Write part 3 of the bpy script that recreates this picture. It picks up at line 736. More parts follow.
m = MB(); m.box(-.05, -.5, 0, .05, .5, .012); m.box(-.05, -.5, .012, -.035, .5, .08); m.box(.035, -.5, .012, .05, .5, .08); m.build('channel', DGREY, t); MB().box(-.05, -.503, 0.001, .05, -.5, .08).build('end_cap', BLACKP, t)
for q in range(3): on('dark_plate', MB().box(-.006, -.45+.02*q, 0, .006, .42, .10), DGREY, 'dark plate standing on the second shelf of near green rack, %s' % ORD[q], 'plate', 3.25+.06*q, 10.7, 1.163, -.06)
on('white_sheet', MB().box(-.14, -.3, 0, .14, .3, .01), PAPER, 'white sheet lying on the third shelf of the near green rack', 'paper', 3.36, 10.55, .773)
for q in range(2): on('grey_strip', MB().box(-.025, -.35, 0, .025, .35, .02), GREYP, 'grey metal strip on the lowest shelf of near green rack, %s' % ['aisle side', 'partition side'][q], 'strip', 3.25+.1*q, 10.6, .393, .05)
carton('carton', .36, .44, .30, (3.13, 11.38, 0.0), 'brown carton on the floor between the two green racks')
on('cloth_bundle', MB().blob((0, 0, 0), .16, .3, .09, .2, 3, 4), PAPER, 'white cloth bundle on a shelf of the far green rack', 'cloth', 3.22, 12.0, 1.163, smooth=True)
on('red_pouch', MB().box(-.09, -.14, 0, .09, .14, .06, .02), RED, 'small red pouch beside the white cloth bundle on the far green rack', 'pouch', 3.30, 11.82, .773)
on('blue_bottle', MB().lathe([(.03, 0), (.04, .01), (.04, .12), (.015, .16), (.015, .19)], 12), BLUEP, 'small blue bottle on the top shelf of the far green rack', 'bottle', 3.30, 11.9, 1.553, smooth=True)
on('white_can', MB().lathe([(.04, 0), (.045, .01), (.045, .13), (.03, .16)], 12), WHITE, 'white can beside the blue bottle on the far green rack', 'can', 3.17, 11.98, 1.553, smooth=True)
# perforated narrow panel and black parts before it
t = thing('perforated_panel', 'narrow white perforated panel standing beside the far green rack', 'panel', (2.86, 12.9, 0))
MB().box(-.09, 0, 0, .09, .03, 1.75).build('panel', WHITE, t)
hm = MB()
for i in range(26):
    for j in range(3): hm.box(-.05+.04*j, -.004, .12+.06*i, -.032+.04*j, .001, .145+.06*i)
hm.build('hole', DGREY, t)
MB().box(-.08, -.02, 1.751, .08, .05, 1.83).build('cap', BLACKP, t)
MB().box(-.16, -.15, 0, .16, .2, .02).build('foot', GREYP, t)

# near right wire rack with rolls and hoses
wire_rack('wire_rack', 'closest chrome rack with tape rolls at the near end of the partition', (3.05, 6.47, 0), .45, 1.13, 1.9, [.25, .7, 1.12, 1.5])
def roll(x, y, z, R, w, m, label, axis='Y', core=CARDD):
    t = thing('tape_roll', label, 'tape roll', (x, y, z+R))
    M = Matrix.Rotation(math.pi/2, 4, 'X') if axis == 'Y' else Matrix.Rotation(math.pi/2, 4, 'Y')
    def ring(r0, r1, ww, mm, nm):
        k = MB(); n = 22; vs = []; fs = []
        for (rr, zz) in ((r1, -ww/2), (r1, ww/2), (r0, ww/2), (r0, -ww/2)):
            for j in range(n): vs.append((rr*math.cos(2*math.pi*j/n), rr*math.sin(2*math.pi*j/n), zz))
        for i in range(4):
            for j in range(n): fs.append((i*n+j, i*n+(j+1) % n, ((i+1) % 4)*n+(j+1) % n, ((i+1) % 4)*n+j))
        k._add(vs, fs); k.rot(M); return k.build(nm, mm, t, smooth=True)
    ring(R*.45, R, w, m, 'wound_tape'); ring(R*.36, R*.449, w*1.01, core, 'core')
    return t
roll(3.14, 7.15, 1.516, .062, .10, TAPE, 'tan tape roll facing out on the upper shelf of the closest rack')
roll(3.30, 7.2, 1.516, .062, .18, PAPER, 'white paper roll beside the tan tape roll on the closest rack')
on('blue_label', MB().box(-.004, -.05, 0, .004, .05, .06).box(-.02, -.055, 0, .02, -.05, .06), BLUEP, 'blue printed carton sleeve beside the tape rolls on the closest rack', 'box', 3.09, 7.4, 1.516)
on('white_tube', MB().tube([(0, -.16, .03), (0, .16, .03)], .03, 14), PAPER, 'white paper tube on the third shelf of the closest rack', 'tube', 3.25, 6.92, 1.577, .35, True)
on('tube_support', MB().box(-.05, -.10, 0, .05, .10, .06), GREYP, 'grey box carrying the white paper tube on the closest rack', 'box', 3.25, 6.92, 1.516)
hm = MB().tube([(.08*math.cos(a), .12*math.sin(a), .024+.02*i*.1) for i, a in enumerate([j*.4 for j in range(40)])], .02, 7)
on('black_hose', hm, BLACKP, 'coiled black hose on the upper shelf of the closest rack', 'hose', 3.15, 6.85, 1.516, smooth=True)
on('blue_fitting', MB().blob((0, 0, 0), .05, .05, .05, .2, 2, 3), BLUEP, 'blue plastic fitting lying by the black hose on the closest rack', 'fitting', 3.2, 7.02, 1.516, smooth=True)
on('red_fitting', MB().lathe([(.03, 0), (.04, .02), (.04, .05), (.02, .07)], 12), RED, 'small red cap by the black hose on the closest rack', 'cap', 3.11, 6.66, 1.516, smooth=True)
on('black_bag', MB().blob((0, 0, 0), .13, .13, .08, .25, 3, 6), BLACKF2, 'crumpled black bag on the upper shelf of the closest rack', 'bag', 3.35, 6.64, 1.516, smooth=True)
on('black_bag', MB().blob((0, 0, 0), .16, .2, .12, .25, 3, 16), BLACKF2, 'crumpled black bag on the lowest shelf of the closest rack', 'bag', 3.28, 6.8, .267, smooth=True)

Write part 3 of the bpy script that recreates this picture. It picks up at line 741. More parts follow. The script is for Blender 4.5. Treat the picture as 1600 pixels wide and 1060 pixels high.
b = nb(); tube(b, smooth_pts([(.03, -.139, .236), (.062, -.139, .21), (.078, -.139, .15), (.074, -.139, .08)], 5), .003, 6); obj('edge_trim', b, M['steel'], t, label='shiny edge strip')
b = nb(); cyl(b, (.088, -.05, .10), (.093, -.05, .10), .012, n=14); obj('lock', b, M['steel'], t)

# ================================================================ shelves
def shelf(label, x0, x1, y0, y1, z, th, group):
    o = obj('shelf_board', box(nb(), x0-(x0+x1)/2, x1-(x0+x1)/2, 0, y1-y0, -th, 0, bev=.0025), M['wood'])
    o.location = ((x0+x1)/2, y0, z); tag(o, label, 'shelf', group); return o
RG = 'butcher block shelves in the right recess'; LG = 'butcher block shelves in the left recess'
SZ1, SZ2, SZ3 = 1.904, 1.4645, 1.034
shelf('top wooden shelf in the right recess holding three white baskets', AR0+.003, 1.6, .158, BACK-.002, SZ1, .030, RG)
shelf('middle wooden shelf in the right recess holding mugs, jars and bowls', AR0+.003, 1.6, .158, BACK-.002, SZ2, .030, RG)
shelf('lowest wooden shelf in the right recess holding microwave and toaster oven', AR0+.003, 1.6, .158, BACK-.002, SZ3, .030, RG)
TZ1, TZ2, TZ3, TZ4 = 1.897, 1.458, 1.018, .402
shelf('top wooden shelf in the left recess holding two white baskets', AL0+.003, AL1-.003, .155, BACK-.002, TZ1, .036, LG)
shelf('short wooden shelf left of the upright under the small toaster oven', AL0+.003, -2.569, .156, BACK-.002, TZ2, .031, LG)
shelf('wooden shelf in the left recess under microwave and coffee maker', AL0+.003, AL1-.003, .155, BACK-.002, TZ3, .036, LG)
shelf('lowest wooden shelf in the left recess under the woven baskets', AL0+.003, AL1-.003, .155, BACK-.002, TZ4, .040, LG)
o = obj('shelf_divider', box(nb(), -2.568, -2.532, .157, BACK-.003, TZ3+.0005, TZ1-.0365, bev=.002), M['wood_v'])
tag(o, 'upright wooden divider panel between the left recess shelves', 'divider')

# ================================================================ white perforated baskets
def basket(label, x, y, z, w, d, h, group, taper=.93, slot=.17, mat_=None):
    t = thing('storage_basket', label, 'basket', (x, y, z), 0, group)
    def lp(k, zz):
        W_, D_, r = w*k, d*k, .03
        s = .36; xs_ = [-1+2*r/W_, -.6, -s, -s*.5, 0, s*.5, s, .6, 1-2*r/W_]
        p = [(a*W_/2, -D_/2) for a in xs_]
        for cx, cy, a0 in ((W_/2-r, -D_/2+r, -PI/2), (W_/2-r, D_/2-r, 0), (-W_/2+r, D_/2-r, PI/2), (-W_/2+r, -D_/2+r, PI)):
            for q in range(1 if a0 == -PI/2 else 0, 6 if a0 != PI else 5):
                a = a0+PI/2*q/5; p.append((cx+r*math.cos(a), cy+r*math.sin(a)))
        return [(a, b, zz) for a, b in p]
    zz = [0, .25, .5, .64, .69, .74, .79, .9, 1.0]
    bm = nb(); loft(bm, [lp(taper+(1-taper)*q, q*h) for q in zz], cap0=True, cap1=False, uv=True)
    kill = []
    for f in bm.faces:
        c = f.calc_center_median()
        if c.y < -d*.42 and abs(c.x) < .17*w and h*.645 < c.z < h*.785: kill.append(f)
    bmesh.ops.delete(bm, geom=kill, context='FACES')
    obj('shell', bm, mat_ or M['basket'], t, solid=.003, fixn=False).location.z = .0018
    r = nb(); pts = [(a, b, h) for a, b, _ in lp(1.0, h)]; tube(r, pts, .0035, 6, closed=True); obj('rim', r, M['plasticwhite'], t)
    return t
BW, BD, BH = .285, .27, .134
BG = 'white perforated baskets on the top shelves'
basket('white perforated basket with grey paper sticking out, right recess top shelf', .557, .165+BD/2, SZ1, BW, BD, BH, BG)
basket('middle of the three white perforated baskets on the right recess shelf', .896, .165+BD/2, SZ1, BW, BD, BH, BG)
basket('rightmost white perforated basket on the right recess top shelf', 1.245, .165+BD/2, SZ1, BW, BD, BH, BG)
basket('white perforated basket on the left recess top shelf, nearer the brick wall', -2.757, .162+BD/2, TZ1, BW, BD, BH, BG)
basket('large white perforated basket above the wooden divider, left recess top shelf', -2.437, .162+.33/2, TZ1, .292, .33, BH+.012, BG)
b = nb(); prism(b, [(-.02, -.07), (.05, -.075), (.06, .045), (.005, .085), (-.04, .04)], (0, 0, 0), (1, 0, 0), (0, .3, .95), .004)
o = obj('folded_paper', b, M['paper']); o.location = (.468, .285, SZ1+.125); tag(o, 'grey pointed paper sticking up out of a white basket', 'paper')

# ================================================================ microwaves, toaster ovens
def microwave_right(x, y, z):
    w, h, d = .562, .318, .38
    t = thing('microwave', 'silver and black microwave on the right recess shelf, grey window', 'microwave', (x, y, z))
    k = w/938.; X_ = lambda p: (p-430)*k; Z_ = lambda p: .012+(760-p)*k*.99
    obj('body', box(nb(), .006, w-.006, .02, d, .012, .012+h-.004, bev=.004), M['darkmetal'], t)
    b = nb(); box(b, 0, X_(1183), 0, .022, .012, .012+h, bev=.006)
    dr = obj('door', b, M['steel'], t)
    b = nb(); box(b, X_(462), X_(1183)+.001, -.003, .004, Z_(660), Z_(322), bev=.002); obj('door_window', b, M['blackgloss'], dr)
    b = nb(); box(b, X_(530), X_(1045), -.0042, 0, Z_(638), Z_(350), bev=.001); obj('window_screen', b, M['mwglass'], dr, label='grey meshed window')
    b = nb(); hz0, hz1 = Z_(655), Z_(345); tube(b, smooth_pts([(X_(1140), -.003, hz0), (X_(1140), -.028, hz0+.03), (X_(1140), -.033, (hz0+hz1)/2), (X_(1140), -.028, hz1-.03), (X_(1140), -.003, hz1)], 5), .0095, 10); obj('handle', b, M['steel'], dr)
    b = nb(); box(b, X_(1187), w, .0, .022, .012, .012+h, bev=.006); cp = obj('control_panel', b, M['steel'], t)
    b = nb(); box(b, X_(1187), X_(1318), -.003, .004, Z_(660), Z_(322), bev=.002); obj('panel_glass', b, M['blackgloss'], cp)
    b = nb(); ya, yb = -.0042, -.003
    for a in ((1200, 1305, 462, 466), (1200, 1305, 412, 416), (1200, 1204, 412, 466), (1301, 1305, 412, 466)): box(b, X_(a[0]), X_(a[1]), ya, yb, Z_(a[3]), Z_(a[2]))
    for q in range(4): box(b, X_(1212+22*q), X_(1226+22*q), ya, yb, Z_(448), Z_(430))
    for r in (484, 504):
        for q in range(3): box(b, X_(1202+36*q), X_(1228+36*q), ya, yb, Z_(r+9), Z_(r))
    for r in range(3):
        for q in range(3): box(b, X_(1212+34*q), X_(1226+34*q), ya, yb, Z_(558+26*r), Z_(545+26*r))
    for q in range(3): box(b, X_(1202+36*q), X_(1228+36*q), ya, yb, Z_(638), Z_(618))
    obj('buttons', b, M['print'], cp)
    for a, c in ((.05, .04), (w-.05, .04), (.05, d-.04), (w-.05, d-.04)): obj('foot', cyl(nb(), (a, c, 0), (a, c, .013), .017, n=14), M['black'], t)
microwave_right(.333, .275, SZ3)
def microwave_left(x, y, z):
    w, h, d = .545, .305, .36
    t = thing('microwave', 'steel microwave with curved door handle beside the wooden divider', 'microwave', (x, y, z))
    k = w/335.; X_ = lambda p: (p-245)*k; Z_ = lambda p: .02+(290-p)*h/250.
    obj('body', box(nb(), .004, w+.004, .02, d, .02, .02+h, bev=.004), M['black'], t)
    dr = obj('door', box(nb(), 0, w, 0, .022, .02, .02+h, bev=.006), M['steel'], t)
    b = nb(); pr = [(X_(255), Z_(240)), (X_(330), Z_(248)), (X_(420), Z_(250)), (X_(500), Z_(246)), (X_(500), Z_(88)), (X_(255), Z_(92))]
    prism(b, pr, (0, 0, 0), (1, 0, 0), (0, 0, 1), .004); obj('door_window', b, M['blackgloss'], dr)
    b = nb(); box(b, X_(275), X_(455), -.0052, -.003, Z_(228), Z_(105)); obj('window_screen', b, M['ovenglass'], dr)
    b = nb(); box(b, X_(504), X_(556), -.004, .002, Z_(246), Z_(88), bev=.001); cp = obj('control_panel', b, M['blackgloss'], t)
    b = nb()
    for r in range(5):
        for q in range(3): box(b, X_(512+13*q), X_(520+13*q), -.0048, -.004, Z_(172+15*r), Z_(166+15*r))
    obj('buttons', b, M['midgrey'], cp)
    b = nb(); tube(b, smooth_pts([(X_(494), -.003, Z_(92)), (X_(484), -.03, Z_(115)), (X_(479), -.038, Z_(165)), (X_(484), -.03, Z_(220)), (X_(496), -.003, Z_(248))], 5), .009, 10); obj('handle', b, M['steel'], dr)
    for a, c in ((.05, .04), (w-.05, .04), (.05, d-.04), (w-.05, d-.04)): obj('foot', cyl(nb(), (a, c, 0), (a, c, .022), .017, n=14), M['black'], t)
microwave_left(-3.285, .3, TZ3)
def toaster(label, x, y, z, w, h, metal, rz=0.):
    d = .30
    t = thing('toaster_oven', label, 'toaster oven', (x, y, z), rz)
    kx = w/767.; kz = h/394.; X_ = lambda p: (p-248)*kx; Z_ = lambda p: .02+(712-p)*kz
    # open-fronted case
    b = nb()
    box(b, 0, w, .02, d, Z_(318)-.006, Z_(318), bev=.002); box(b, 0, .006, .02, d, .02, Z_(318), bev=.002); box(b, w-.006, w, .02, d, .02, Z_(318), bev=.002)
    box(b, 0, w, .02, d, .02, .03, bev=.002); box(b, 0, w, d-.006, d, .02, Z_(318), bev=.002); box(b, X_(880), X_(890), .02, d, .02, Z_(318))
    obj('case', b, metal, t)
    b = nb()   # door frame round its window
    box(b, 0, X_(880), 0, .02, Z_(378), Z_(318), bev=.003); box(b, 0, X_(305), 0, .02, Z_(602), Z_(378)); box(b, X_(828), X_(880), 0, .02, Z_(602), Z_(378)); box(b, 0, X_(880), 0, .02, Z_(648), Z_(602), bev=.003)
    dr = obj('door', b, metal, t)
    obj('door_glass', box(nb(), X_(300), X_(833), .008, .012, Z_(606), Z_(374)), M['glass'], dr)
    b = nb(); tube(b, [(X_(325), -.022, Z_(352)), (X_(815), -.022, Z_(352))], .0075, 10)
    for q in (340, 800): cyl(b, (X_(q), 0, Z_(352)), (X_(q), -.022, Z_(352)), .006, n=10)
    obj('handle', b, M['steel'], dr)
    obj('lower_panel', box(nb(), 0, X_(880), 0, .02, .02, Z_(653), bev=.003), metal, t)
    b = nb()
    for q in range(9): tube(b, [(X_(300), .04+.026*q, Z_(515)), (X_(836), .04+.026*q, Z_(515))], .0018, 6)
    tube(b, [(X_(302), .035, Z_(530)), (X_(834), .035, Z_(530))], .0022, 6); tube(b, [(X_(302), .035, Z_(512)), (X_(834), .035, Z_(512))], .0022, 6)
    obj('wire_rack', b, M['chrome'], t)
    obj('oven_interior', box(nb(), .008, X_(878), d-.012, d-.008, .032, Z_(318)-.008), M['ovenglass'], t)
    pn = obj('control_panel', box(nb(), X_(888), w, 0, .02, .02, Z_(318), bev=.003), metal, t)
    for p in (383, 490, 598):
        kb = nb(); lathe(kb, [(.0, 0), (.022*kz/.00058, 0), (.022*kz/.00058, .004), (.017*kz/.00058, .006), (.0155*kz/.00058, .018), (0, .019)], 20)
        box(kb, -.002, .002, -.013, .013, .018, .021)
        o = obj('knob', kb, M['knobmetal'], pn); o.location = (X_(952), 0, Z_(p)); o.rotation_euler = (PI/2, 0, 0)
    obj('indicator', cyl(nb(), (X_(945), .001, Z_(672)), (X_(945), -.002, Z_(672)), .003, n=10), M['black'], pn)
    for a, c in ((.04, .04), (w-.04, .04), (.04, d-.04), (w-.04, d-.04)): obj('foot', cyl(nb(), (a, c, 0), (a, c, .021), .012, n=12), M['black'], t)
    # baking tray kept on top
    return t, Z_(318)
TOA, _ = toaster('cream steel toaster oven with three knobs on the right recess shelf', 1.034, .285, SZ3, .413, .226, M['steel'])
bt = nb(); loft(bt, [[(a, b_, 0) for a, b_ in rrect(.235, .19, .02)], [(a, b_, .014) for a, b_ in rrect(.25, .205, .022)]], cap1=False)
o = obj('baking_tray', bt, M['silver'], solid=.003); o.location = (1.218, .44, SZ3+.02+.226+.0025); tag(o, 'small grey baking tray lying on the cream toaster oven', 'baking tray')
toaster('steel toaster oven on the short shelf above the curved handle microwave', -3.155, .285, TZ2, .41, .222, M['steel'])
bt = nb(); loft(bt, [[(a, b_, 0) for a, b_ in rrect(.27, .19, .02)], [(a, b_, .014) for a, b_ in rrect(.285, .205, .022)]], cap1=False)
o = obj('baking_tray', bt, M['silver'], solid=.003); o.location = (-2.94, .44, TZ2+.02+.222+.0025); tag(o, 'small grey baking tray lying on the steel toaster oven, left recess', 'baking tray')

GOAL
Print exactly the lines from the one containing "1060 pixels high." to the one containing "obj('lock', b, M['steel'], t)", both included, and nothing else.

OUTPUT FOR THIS TASK
Write part 3 of the bpy script that recreates this picture. It picks up at line 741. More parts follow. The script is for Blender 4.5. Treat the picture as 1600 pixels wide and 1060 pixels high.
b = nb(); tube(b, smooth_pts([(.03, -.139, .236), (.062, -.139, .21), (.078, -.139, .15), (.074, -.139, .08)], 5), .003, 6); obj('edge_trim', b, M['steel'], t, label='shiny edge strip')
b = nb(); cyl(b, (.088, -.05, .10), (.093, -.05, .10), .012, n=14); obj('lock', b, M['steel'], t)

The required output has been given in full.